◆ **Supplied information**
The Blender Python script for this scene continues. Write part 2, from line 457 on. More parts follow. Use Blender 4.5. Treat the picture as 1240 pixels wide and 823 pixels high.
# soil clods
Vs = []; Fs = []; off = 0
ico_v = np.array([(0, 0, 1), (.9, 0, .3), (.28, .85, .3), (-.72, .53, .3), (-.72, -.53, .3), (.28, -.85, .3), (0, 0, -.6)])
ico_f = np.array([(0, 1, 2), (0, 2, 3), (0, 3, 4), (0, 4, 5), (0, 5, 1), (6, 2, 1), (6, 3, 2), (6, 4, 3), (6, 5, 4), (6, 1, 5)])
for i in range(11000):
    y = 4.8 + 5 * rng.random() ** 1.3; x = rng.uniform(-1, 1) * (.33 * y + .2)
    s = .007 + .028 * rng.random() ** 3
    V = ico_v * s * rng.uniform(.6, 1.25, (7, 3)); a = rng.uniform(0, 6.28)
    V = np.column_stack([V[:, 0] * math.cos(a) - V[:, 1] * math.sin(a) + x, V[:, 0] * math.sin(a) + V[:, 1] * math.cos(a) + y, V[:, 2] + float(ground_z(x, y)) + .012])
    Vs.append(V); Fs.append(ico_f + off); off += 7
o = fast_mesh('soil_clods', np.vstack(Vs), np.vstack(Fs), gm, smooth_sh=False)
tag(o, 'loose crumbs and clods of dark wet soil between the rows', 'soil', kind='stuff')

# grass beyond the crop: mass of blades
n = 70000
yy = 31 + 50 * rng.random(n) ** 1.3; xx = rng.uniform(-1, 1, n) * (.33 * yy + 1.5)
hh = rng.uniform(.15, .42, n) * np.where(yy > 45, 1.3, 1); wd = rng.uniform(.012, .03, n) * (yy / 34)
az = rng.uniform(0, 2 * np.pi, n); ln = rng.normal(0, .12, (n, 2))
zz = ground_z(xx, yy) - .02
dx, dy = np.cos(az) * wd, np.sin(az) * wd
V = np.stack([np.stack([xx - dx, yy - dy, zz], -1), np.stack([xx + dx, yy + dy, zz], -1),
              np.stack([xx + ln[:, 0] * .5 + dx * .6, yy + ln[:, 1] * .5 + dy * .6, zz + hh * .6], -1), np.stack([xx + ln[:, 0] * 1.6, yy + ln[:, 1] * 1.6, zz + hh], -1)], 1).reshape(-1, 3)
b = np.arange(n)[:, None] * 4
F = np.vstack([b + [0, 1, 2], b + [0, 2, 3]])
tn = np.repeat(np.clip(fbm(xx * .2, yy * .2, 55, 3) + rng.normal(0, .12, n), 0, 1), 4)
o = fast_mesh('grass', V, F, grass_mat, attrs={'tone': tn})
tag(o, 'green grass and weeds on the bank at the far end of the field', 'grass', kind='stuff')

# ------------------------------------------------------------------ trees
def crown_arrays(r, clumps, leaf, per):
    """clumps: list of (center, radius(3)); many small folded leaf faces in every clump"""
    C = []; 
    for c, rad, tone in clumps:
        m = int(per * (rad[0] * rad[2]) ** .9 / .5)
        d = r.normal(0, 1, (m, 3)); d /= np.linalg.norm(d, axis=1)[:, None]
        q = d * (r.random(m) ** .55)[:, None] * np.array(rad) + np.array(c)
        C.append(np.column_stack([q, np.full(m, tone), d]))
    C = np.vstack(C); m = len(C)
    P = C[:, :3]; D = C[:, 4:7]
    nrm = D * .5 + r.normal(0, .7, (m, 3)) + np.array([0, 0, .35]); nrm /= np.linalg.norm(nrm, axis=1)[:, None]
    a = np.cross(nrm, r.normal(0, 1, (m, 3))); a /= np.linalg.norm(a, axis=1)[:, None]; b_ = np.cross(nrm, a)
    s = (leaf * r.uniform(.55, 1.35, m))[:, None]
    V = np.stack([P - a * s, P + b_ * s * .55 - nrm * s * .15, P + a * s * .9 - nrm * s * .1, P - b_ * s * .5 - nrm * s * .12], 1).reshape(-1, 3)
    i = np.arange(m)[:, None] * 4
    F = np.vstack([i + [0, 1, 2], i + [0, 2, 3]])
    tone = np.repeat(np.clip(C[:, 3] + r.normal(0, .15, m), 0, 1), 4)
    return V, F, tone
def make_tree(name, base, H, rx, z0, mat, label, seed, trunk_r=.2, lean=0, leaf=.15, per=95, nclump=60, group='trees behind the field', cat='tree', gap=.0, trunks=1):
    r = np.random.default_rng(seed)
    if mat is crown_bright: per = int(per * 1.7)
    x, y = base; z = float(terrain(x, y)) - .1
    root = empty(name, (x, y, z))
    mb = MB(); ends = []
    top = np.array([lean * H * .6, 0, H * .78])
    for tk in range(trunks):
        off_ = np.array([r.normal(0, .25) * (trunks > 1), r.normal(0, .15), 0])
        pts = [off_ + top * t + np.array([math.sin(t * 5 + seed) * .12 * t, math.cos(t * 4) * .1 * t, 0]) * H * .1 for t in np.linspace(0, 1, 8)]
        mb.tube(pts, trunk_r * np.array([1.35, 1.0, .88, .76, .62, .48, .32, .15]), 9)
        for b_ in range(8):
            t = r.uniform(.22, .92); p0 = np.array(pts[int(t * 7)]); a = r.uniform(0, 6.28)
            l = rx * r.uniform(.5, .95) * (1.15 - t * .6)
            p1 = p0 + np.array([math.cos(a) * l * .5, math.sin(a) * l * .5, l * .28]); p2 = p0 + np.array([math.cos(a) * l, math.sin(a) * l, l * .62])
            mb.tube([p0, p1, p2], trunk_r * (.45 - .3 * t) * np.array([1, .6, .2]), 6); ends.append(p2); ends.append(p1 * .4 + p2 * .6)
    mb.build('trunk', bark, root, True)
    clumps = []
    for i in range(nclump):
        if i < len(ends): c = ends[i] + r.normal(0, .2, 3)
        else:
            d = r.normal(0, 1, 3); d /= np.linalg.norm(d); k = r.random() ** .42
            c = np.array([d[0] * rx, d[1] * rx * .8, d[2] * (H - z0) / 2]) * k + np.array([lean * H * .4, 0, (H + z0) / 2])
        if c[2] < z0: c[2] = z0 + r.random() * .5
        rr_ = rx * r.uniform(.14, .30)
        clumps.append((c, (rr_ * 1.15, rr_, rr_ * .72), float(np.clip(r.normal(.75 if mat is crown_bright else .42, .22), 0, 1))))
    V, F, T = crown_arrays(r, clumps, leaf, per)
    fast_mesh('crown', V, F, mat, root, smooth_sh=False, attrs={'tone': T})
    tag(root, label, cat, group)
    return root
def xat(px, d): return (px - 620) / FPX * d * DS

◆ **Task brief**
The lines above should be duplicated exactly.

◆ **Exercise solution**
The Blender Python script for this scene continues. Write part 2, from line 457 on. More parts follow. Use Blender 4.5. Treat the picture as 1240 pixels wide and 823 pixels high.
# soil clods
Vs = []; Fs = []; off = 0
ico_v = np.array([(0, 0, 1), (.9, 0, .3), (.28, .85, .3), (-.72, .53, .3), (-.72, -.53, .3), (.28, -.85, .3), (0, 0, -.6)])
ico_f = np.array([(0, 1, 2), (0, 2, 3), (0, 3, 4), (0, 4, 5), (0, 5, 1), (6, 2, 1), (6, 3, 2), (6, 4, 3), (6, 5, 4), (6, 1, 5)])
for i in range(11000):
    y = 4.8 + 5 * rng.random() ** 1.3; x = rng.uniform(-1, 1) * (.33 * y + .2)
    s = .007 + .028 * rng.random() ** 3
    V = ico_v * s * rng.uniform(.6, 1.25, (7, 3)); a = rng.uniform(0, 6.28)
    V = np.column_stack([V[:, 0] * math.cos(a) - V[:, 1] * math.sin(a) + x, V[:, 0] * math.sin(a) + V[:, 1] * math.cos(a) + y, V[:, 2] + float(ground_z(x, y)) + .012])
    Vs.append(V); Fs.append(ico_f + off); off += 7
o = fast_mesh('soil_clods', np.vstack(Vs), np.vstack(Fs), gm, smooth_sh=False)
tag(o, 'loose crumbs and clods of dark wet soil between the rows', 'soil', kind='stuff')

# grass beyond the crop: mass of blades
n = 70000
yy = 31 + 50 * rng.random(n) ** 1.3; xx = rng.uniform(-1, 1, n) * (.33 * yy + 1.5)
hh = rng.uniform(.15, .42, n) * np.where(yy > 45, 1.3, 1); wd = rng.uniform(.012, .03, n) * (yy / 34)
az = rng.uniform(0, 2 * np.pi, n); ln = rng.normal(0, .12, (n, 2))
zz = ground_z(xx, yy) - .02
dx, dy = np.cos(az) * wd, np.sin(az) * wd
V = np.stack([np.stack([xx - dx, yy - dy, zz], -1), np.stack([xx + dx, yy + dy, zz], -1),
              np.stack([xx + ln[:, 0] * .5 + dx * .6, yy + ln[:, 1] * .5 + dy * .6, zz + hh * .6], -1), np.stack([xx + ln[:, 0] * 1.6, yy + ln[:, 1] * 1.6, zz + hh], -1)], 1).reshape(-1, 3)
b = np.arange(n)[:, None] * 4
F = np.vstack([b + [0, 1, 2], b + [0, 2, 3]])
tn = np.repeat(np.clip(fbm(xx * .2, yy * .2, 55, 3) + rng.normal(0, .12, n), 0, 1), 4)
o = fast_mesh('grass', V, F, grass_mat, attrs={'tone': tn})
tag(o, 'green grass and weeds on the bank at the far end of the field', 'grass', kind='stuff')

# ------------------------------------------------------------------ trees
def crown_arrays(r, clumps, leaf, per):
    """clumps: list of (center, radius(3)); many small folded leaf faces in every clump"""
    C = []; 
    for c, rad, tone in clumps:
        m = int(per * (rad[0] * rad[2]) ** .9 / .5)
        d = r.normal(0, 1, (m, 3)); d /= np.linalg.norm(d, axis=1)[:, None]
        q = d * (r.random(m) ** .55)[:, None] * np.array(rad) + np.array(c)
        C.append(np.column_stack([q, np.full(m, tone), d]))
    C = np.vstack(C); m = len(C)
    P = C[:, :3]; D = C[:, 4:7]
    nrm = D * .5 + r.normal(0, .7, (m, 3)) + np.array([0, 0, .35]); nrm /= np.linalg.norm(nrm, axis=1)[:, None]
    a = np.cross(nrm, r.normal(0, 1, (m, 3))); a /= np.linalg.norm(a, axis=1)[:, None]; b_ = np.cross(nrm, a)
    s = (leaf * r.uniform(.55, 1.35, m))[:, None]
    V = np.stack([P - a * s, P + b_ * s * .55 - nrm * s * .15, P + a * s * .9 - nrm * s * .1, P - b_ * s * .5 - nrm * s * .12], 1).reshape(-1, 3)
    i = np.arange(m)[:, None] * 4
    F = np.vstack([i + [0, 1, 2], i + [0, 2, 3]])
    tone = np.repeat(np.clip(C[:, 3] + r.normal(0, .15, m), 0, 1), 4)
    return V, F, tone
def make_tree(name, base, H, rx, z0, mat, label, seed, trunk_r=.2, lean=0, leaf=.15, per=95, nclump=60, group='trees behind the field', cat='tree', gap=.0, trunks=1):
    r = np.random.default_rng(seed)
    if mat is crown_bright: per = int(per * 1.7)
    x, y = base; z = float(terrain(x, y)) - .1
    root = empty(name, (x, y, z))
    mb = MB(); ends = []
    top = np.array([lean * H * .6, 0, H * .78])
    for tk in range(trunks):
        off_ = np.array([r.normal(0, .25) * (trunks > 1), r.normal(0, .15), 0])
        pts = [off_ + top * t + np.array([math.sin(t * 5 + seed) * .12 * t, math.cos(t * 4) * .1 * t, 0]) * H * .1 for t in np.linspace(0, 1, 8)]
        mb.tube(pts, trunk_r * np.array([1.35, 1.0, .88, .76, .62, .48, .32, .15]), 9)
        for b_ in range(8):
            t = r.uniform(.22, .92); p0 = np.array(pts[int(t * 7)]); a = r.uniform(0, 6.28)
            l = rx * r.uniform(.5, .95) * (1.15 - t * .6)
            p1 = p0 + np.array([math.cos(a) * l * .5, math.sin(a) * l * .5, l * .28]); p2 = p0 + np.array([math.cos(a) * l, math.sin(a) * l, l * .62])
            mb.tube([p0, p1, p2], trunk_r * (.45 - .3 * t) * np.array([1, .6, .2]), 6); ends.append(p2); ends.append(p1 * .4 + p2 * .6)
    mb.build('trunk', bark, root, True)
    clumps = []
    for i in range(nclump):
        if i < len(ends): c = ends[i] + r.normal(0, .2, 3)
        else:
            d = r.normal(0, 1, 3); d /= np.linalg.norm(d); k = r.random() ** .42
            c = np.array([d[0] * rx, d[1] * rx * .8, d[2] * (H - z0) / 2]) * k + np.array([lean * H * .4, 0, (H + z0) / 2])
        if c[2] < z0: c[2] = z0 + r.random() * .5
        rr_ = rx * r.uniform(.14, .30)
        clumps.append((c, (rr_ * 1.15, rr_, rr_ * .72), float(np.clip(r.normal(.75 if mat is crown_bright else .42, .22), 0, 1))))
    V, F, T = crown_arrays(r, clumps, leaf, per)
    fast_mesh('crown', V, F, mat, root, smooth_sh=False, attrs={'tone': T})
    tag(root, label, cat, group)
    return root
def xat(px, d): return (px - 620) / FPX * d * DS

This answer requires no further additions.